Orioles enter MLB draft with focus on building depth while keeping options open with 11th overall pick

The Orioles have the 11th overall pick in the first round of Monday’s MLB draft, their highest selection since taking Kevin Gausman fourth overall in 2012. But, as always, creating a strong draft class goes far beyond the first few rounds, and that might be even more important this year because of the pending overhaul the Orioles face.

On the eve of the draft’s first two rounds, which begin Monday at 7 p.m., scouting director Gary Rajsich said the Orioles will take the best player available when their first selection arrives in a draft he said is deep on pitching but could place a premium on impact position players because there’s a shortage of them, meaning the top non-pitchers might come off the board early.


“We’ve been holed up upstairs, [had] some interesting discussion,” Rajsich said. “Seems like the news every day of the picks in front of us keep changing. Just trying to keep as many options open as possible. … We feel good about what’s going to happen in the first five. We’re more concerned about what happens in the five right before us because we’re looking at the same players, basically. It happens if you’re picking five, 10, 11, 25. You’re most concerned about the teams around you, and what they’re going to do.”

In breakout outfield prospect Ryan McKenna, selected by the Orioles in the fourth round of the 2015 draft, the club has a player whose emergence could mean their run of futility with high school outfielders in the draft comes to an end.
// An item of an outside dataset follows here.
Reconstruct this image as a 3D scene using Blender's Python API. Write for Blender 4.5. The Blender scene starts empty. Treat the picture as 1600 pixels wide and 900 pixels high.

Asked whether the Orioles would place a premium on position players because of the lack of depth there, Rajsich said “not necessarily. We’re still looking for the best player, so position player, pitcher. … There are some things like that. Where we’re picking this year, it isn’t quite as relevant. … Those position players have to be the right ones. I’ll leave it at that.”

Since taking Manny Machado third overall in 2010, the Orioles have selected pitchers with their first pick in five of the past six years in which they’ve had a first-round pick — they didn’t have a first- or second-rounder in 2014 because of the qualifying offer signings of Ubaldo Jiménez and Nelson Cruz — most recently taking Georgia high school left-hander DL Hall last year with the 21st overall selection.

The latest mock drafts have linked the Orioles to Tennessee high school left-hander Ryan Weathers, who was just named the Gatorade National High School Player of the Year and is the son of former major league pitcher David Weathers, should he fall to No. 11, though a shakeup within the first 10 picks could change the Orioles’ trajectory. The Orioles have also been connected to California high school right-hander Cole Winn.

The Orioles have four selections in the first 115 picks. After No. 11, they have a competitive balance pick at No. 37, as well as third- and fourth-round selections at No. 87 and 115, respectively. The Orioles forfeited their second-round pick to sign right-hander Alex Cobb, a qualifying offer free agent.

And given that the Orioles’ roster could change dramatically before the end of the season with so many pending free agents, making quality picks will be important as the rounds get deeper to add to the pool of players who could help replenish the major league roster sooner than later, Rajsich said.

“Absolutely,” Rajsich said. “We’re looking for value for our dollar that we spent. We’re aware of the fact that we need players out here because we’re going to lose a chunk of our roster pretty soon, so we’re aware of that, too.”

In recent years, Rajsich said his scouting staff did a good job of finding future major leaguers in the top-10 rounds, pointing to selections such as Trey Mancini out of Notre Dame in the eighth round in 2013 and rookie right-hander David Hess in the fifth round out of Tennessee Tech in 2014, when the Orioles didn’t have a first- or second-rounder.

Because of the lack of early picks that year, they “took more shots,” Rajsich said, in 2014. Some have seemingly panned out — like taking left-hander Tanner Scott out of a Texas community college in the sixth round — and others haven’t, like their fourth-round selection of former Notre Dame pitcher Pat Connaughton, who has decided to pursue an NBA career instead of play baseball.

“There’s a lot of pressure on every draft,” Rajsich said. “They only come once a year. With our limited international involvement, there’s more pressure on us already, so we feel a need to get it right every year. I’m proud of my staff because they’ve done a good job in the ‘A’ rounds. …You feel a little more comfortable about their ability doing that, and we’re going to try and do that again, but it’s more important when you don’t have those guys at the top.

“We were going for upside [then] because we didn’t have that at the top, but now we’ve got a couple of guys at the top. We can look for value [later on]. That’s how we’re approaching it.”